> Your objective: Gather up every line that includes the string "script".

+++ Exercise data +++

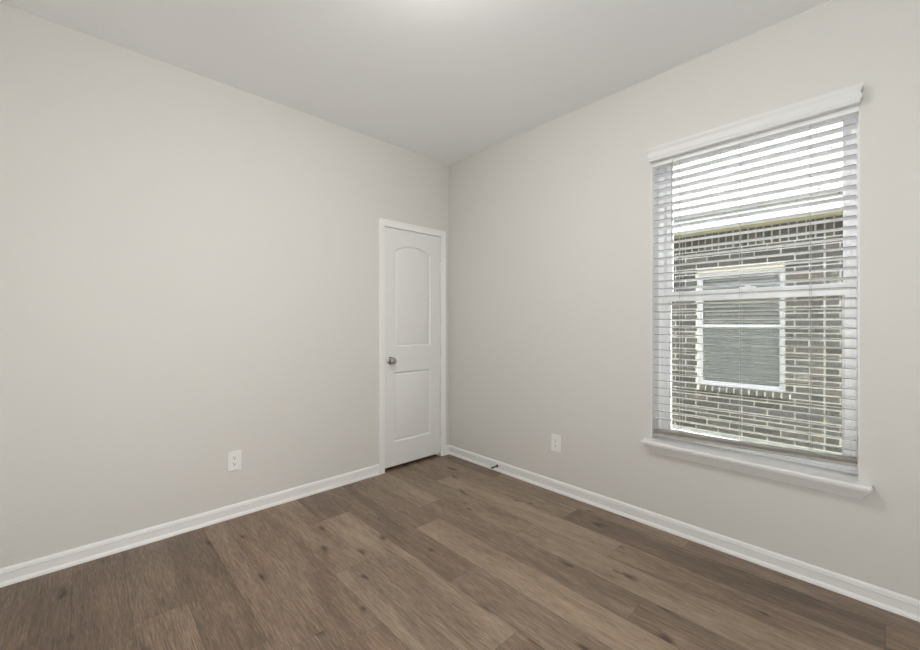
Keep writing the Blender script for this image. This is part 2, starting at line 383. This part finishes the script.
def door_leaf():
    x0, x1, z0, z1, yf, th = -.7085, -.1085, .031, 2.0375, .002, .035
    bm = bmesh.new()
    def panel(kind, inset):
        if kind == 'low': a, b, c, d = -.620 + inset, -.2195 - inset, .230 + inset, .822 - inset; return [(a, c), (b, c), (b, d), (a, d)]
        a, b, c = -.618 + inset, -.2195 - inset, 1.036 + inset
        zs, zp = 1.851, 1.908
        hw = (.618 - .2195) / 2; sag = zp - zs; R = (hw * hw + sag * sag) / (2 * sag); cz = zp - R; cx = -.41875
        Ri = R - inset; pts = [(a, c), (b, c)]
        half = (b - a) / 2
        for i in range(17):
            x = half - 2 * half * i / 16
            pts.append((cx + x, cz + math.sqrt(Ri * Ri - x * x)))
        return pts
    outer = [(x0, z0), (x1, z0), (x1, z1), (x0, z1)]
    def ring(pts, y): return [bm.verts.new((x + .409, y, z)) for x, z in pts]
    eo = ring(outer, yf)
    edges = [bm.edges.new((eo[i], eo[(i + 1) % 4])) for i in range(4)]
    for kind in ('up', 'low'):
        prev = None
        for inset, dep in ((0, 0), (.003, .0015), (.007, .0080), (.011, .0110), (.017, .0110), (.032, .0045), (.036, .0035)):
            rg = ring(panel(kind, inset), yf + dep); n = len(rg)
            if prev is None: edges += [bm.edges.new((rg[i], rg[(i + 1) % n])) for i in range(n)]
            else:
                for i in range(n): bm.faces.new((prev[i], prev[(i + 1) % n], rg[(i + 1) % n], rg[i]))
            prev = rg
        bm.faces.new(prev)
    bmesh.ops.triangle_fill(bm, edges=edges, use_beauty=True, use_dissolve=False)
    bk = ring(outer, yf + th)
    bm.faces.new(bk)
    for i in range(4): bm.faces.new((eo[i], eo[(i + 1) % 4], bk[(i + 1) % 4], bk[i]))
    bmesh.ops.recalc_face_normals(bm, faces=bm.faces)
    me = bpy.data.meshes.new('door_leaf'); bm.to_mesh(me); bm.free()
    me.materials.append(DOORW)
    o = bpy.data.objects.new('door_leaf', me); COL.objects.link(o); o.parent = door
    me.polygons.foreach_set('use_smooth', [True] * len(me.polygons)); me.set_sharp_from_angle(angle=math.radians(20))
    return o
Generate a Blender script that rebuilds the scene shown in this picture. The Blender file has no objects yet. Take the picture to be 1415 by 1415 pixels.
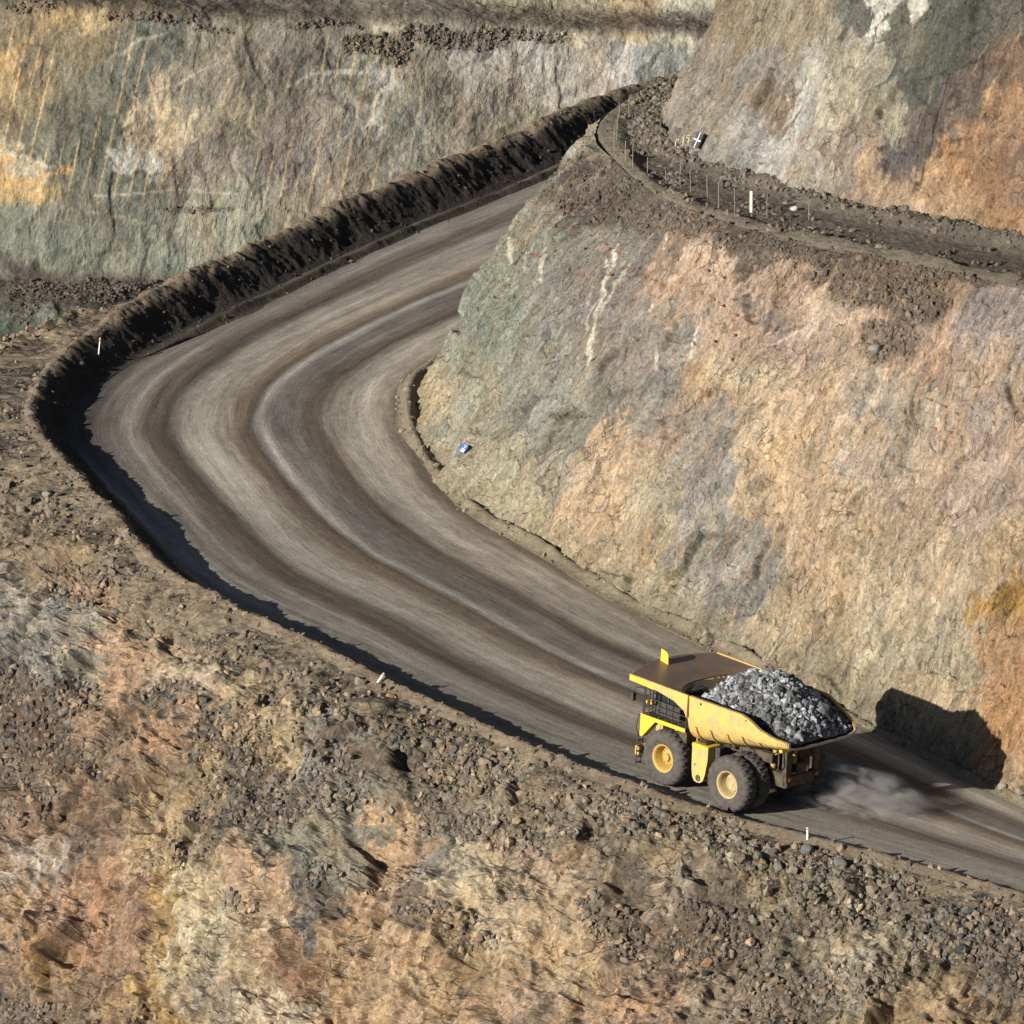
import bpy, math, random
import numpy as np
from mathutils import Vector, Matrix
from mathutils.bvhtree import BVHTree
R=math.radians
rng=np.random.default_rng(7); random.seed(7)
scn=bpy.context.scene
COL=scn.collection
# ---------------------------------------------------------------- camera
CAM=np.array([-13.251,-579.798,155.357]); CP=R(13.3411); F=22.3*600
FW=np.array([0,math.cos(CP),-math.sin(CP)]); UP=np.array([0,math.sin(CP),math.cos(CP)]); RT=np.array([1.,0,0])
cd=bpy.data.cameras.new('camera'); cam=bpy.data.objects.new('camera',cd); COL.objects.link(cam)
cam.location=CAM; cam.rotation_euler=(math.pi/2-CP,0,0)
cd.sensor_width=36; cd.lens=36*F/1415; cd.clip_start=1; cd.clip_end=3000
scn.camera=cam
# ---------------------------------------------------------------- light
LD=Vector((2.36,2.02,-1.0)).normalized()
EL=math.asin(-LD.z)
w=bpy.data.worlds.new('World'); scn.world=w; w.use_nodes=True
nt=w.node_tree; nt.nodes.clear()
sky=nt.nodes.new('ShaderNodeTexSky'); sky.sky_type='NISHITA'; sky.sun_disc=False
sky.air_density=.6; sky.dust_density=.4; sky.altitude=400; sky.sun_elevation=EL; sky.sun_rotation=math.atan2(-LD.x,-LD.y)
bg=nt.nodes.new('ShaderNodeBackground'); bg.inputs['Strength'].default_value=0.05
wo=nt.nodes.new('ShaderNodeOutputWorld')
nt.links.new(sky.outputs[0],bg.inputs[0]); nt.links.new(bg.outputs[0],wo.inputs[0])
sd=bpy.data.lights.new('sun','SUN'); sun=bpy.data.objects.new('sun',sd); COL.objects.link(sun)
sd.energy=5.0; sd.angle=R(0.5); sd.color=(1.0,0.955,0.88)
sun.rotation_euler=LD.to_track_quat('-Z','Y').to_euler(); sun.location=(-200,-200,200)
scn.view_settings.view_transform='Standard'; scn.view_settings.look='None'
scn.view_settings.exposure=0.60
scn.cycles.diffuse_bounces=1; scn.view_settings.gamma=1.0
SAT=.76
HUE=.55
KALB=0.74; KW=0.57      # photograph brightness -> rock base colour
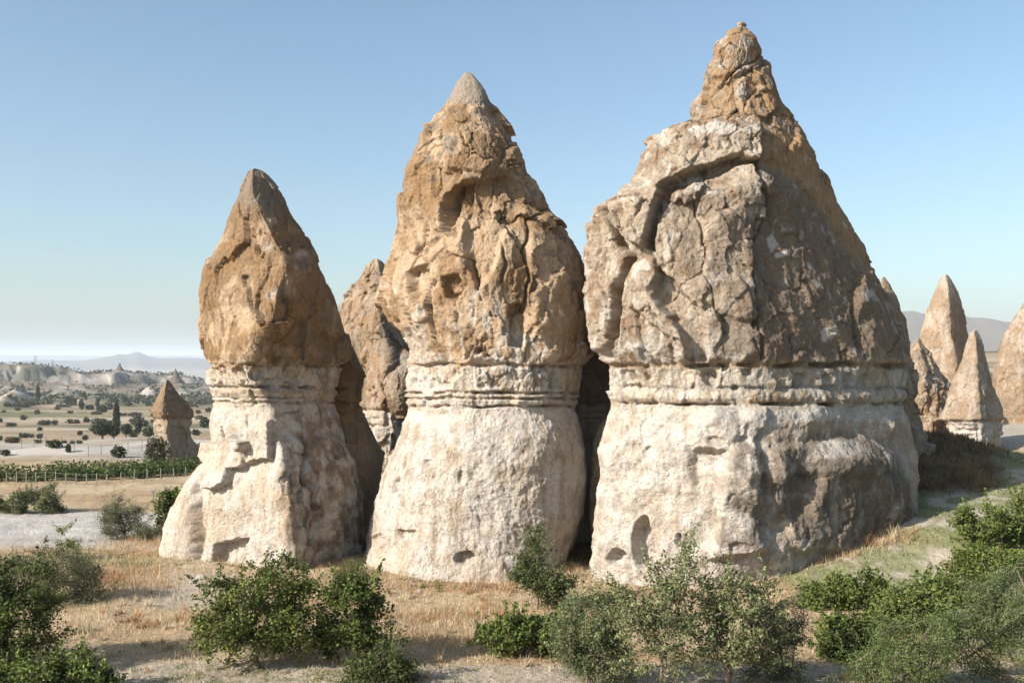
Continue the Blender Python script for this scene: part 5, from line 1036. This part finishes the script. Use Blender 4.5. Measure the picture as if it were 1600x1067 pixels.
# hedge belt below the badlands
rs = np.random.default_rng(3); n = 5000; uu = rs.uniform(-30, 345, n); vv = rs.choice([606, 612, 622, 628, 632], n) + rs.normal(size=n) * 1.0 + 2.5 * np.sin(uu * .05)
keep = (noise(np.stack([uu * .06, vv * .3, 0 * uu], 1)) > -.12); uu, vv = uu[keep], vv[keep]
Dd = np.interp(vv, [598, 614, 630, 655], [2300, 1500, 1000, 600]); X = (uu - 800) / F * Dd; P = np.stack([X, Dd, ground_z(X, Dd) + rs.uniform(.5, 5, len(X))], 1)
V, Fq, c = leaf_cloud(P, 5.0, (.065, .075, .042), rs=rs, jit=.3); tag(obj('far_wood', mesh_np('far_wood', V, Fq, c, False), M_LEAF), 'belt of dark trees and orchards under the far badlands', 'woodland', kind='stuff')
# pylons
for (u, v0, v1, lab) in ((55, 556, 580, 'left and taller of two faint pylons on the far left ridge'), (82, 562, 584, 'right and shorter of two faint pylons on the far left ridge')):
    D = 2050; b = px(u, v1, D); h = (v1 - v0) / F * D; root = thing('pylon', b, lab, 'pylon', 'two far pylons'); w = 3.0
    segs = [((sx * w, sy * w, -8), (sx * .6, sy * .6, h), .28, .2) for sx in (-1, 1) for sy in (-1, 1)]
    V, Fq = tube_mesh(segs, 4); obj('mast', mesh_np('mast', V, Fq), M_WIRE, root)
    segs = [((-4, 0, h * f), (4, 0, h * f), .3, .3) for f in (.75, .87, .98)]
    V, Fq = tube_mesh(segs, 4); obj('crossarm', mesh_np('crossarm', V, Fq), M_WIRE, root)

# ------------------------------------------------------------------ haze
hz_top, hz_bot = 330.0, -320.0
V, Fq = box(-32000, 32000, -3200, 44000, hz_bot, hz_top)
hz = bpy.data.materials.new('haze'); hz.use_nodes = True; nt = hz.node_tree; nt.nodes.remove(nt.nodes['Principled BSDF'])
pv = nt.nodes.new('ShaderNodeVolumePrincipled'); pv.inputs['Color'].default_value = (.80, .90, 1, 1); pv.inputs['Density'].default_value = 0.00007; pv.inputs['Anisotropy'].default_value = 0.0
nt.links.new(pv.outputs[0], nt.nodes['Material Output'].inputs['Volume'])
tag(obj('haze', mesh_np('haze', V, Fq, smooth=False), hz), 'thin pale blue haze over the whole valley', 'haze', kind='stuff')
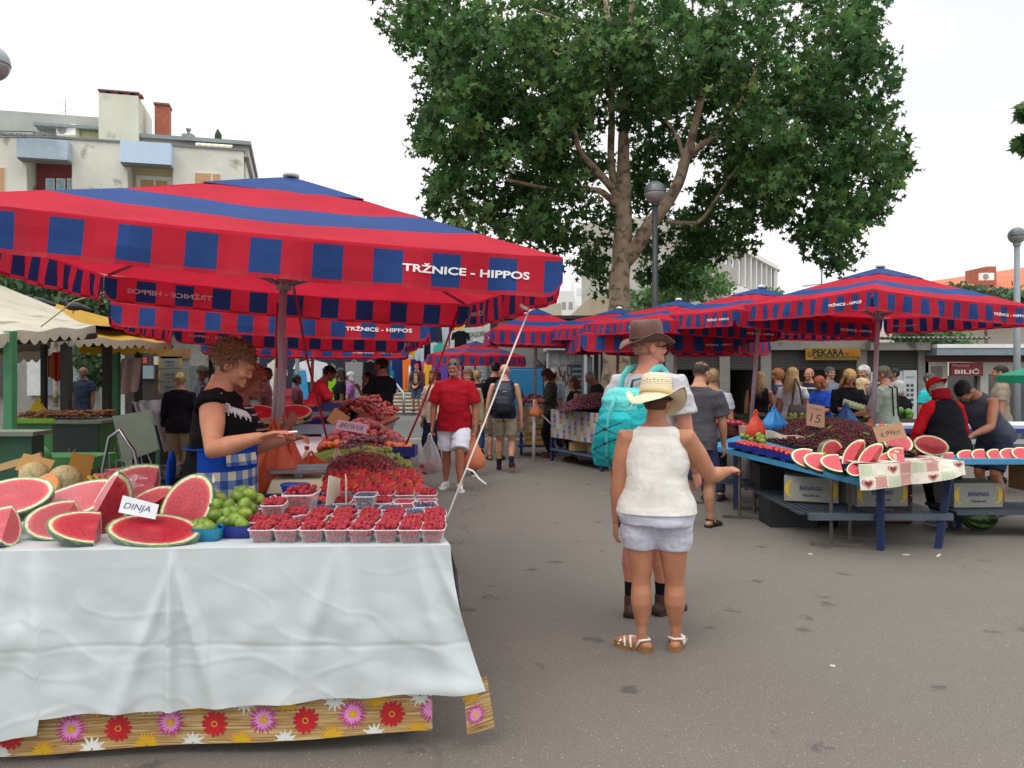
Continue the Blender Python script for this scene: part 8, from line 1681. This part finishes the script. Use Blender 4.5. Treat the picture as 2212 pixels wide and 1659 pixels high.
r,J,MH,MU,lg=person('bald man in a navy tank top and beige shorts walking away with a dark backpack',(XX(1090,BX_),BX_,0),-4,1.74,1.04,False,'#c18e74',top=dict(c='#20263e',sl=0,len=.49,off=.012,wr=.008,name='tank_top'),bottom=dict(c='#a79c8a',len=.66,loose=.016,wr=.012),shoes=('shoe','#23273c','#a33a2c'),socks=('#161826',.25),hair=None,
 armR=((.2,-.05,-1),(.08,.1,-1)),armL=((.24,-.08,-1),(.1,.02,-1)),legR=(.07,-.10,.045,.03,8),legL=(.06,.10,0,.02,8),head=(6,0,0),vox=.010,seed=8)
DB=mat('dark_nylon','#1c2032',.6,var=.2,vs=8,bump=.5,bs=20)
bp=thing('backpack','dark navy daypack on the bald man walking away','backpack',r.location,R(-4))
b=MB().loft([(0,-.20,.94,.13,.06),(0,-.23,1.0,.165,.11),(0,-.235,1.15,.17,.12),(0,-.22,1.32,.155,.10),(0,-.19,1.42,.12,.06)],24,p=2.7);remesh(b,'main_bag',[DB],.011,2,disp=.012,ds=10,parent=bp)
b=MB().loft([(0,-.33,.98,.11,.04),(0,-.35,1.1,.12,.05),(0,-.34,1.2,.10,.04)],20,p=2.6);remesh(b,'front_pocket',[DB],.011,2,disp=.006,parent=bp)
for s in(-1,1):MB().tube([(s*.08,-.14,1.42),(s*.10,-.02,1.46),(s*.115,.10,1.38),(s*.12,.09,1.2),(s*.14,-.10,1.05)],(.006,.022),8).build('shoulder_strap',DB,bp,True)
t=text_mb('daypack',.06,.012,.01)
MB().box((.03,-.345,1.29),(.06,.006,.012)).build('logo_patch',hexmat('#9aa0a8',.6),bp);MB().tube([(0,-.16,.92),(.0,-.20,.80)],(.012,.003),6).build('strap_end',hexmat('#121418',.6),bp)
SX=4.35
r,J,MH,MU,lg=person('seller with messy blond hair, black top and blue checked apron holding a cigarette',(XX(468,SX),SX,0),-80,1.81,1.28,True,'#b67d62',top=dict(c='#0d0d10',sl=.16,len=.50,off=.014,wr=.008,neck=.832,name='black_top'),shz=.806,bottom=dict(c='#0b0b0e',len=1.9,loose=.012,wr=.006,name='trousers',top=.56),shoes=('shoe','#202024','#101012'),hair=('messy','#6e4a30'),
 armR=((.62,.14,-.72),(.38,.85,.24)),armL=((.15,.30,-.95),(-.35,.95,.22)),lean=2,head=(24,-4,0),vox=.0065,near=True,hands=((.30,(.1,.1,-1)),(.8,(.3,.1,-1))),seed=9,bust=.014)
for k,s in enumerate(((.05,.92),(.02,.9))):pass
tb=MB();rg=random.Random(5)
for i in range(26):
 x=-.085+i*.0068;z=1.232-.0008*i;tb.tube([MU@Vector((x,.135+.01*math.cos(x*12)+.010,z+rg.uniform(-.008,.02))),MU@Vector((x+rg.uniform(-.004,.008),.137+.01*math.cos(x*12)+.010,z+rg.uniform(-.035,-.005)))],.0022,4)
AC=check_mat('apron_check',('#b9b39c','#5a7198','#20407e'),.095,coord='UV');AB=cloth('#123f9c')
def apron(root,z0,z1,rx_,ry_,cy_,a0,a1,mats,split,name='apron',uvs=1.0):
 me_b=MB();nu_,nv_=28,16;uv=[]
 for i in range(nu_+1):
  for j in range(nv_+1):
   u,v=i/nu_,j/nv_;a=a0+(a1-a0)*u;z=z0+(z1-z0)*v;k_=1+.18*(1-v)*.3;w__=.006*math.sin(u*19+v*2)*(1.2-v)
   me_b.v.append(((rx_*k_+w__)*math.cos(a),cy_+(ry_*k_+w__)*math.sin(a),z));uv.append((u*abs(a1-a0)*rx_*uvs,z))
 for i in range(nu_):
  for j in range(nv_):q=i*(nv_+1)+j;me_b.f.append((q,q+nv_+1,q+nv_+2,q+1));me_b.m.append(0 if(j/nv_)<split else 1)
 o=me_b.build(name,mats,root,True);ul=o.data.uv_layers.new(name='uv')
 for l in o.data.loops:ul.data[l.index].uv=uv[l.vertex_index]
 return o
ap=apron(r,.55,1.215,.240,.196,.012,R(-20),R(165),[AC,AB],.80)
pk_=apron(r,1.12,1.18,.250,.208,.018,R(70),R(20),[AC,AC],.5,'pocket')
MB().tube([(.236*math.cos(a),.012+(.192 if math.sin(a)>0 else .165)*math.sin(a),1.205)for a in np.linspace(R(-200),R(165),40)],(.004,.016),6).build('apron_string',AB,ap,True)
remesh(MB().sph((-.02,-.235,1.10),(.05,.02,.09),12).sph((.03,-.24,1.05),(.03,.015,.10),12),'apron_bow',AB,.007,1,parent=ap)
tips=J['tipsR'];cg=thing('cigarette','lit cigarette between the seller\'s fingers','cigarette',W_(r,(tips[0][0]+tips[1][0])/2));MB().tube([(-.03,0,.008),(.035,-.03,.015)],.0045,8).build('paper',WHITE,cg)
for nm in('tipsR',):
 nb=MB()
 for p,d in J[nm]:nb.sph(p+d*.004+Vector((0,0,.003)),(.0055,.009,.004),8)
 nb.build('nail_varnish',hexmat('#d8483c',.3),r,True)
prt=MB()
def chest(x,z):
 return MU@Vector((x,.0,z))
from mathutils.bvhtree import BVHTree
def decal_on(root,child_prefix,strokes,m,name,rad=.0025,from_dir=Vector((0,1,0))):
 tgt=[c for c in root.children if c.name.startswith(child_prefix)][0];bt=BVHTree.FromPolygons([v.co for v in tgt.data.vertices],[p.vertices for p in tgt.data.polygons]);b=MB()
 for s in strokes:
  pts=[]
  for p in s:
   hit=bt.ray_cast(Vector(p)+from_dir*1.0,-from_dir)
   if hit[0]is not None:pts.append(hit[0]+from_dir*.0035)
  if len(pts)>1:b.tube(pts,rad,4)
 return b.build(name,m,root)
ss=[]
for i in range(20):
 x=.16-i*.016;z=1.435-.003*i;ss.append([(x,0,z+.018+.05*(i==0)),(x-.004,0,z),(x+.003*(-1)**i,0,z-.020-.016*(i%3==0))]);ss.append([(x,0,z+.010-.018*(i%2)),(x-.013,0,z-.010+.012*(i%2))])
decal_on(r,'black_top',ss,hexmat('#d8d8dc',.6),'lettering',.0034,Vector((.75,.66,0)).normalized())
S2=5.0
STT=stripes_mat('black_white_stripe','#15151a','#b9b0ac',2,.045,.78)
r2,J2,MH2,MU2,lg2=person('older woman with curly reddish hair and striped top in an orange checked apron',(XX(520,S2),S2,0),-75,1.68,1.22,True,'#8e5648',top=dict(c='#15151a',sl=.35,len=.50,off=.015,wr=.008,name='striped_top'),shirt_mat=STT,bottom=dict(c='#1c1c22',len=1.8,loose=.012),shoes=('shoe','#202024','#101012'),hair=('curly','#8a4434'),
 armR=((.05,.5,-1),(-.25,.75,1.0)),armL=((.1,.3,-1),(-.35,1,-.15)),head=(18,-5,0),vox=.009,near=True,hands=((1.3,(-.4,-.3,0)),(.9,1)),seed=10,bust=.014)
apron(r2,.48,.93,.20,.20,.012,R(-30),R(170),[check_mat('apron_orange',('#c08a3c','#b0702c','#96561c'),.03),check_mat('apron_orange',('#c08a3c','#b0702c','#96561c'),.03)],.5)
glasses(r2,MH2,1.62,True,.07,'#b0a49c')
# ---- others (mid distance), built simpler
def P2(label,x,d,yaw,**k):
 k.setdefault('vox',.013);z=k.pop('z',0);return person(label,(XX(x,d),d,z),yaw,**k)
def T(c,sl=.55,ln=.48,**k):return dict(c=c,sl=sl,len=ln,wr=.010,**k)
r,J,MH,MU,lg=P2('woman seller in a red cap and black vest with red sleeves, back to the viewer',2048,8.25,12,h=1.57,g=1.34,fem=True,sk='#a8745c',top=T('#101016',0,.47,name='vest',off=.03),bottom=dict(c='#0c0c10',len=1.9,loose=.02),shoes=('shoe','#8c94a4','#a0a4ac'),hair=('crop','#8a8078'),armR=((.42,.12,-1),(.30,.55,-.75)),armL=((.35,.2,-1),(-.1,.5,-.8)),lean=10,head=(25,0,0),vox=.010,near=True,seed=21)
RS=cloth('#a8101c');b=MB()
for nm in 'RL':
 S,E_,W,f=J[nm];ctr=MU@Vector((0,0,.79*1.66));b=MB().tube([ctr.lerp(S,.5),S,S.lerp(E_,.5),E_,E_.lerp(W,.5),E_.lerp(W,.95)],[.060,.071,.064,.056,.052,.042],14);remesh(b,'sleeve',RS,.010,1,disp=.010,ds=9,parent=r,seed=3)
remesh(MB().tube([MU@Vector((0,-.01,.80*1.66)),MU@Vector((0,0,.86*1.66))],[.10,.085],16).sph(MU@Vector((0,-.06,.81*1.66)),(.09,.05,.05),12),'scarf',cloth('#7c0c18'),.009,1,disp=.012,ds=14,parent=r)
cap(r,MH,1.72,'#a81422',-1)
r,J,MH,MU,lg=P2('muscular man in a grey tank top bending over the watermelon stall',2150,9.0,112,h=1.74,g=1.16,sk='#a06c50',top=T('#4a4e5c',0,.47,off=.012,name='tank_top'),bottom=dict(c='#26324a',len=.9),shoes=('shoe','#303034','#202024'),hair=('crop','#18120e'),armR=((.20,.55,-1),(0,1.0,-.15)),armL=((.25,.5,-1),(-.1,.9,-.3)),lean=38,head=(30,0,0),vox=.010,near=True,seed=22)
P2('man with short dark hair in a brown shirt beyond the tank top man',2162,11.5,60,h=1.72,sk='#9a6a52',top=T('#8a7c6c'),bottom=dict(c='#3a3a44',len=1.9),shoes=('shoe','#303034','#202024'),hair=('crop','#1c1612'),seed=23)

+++

> Finished exercise:
Keep writing the Blender script for this image. This is part 2, starting at line 383. This part finishes the script.
Generate a Blender script that rebuilds the scene shown in this picture. The Blender file has no objects yet. Take the picture to be 1415 by 1415 pixels.
Continue the Blender Python script for this scene: part 5, from line 1036. This part finishes the script. Use Blender 4.5. Measure the picture as if it were 1600x1067 pixels.
Continue the Blender Python script for this scene: part 8, from line 1681. This part finishes the script. Use Blender 4.5. Treat the picture as 2212 pixels wide and 1659 pixels high.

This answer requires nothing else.